5. Fannypack: See You Next Tuesday. The first Fannypack album was a sloppy, glorious mess, so it's almost shocking how focused this one is: martial clap-stomp beats, cold unemotional raps, hard confidence where the last album was all self-conscious goofyness. They don't sound like L'Trimm anymore (much). There's still joy and life and frothy exuberance here. But I love how they've gotten stronger and fiercer, like everyone involved realized that they were really on to something here, like a hobby became a dayjob. The male stripper song flips the Ying Yang Twins paradigm beautifully, and the line about hating trucker hats makes the back-cover photo of pencil-moustached production dork Fancy that much funnier. There is absolutely no reason for Fannypack to remain not-huge besides Tommy Boy marketing idiocy.

6-10: Sleater-Kinney: The Woods; Caribou: The Milk of Human Kindness; Maximo Park: A Certain Trigger; White Stripes: Get Behind Me Satan; Lungfish: Feral Hymns.

Singles

1. Sufjan Stevens: Chicago. Is this even a single? I'm going to say it is because it's too good to not be a single. Those weeping Motown strings and watery vibraphone plunks and sad twee emo choir vocals will never ever get old. This thing just builds and builds and swirls and piles on heartfelt hook after heartfelt hook until you're dazed and sunstruck. The day my promo of Come On Feel the Illinoise arrived, I drove to Radio Shack to buy a new remote and kept hitting repeat on the car CD player and almost got into about five accidents; Bridget was pissed. The album isn't even all that great, but DC Comics better get its mind right and stop squandering its post-Batman Begins goodwill so people can hear this thing.

2. Damien Marley: Welcome to Jamrock. I love that his name is Damien. Isn't that perfect? Like he's really this devil-born demon and Bob fucked around and died trying to stop him like Gregory Peck? I said on Pitchfork that I liked this at least as much as anything Bob ever recorded, and now I'm starting to think that this was faint praise; the only Bob songs that come close are "Redemption Song" and "Burning and Looting". This is just such a furious, righteous slice of oppressed rage and incoherent, wounded pride. I mean, isn't Damien rich? How does he manage to sound like death squads just killed his entire family? And why am I such an asshole to be making snarky jokes about such an amazing piece of work?

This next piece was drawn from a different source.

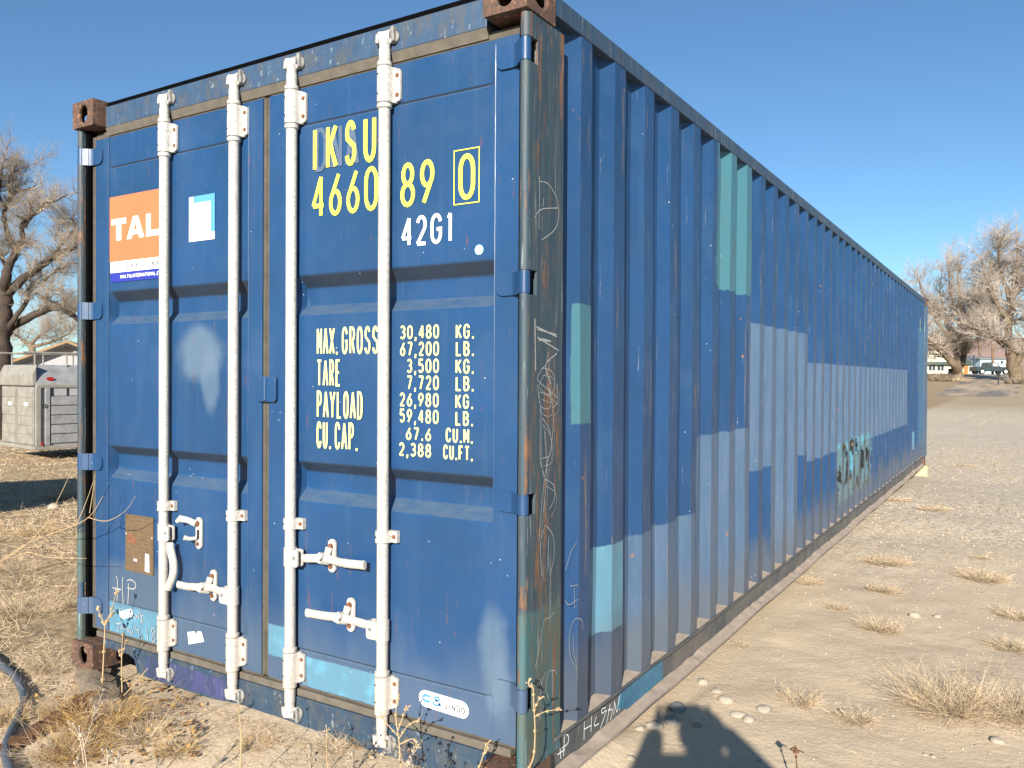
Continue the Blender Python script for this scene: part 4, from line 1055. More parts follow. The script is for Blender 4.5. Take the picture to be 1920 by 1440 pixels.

3. R. Kelly: Trapped in the Closet. I was going to list all five parts individually, with like Part 1 here and part 4 at #10, but that eventually just seemed ridiculous. This was such an amazingly fearless bit of cultural event-making that it's hard to just judge it as music, but the music is great. The way Kells wraps his voice around the police siren in part 4, the way the strings saw away all paranoid at the end of every installment - I wish A Grand Don't Come for Free had actually sounded anywhere near this great. And the story, ridiculous as it is, had me holding my breath through the first couple of installments. Even as it got stupid, it never stopped being completely entertaining, and now at least I know why he included that bit about the cop.

4. Missy Elliott ft. Ciara and Fatman Scoop: Lose Control. That "music makes you lose control" part - that's from Les Rhythmes Digitales, right? Has Missy been reading Generation Ecstacy? Does this song even have a chorus? Why is Ciara rapping? Does this have any right to be as great as it is? Of course it does.

5. Kanye West ft. Jay-Z: Diamonds (Remix). It's nice to hear Kanye conflicted about the ice in his stupid fucking Jesus piece, but this song would be nowhere near the top ten without Jay. That part where the music drops out and they Jay comes in is possibly the single most thrilling moment on any song this year; dude knows how to make an entrance. And his verse is like a particularly revelatory XXL cover story, except a minute and a half long and rhyming. Too bad he doesn't explain the Lebron thing!

6-10: B.G. ft. Homebwoi: Where Da At; Mannie Fresh: Conversation; Common ft. Last Poets: The Corner; T.I.: U Don't Know Me, Juelz Santana: Mic Check 1, 2.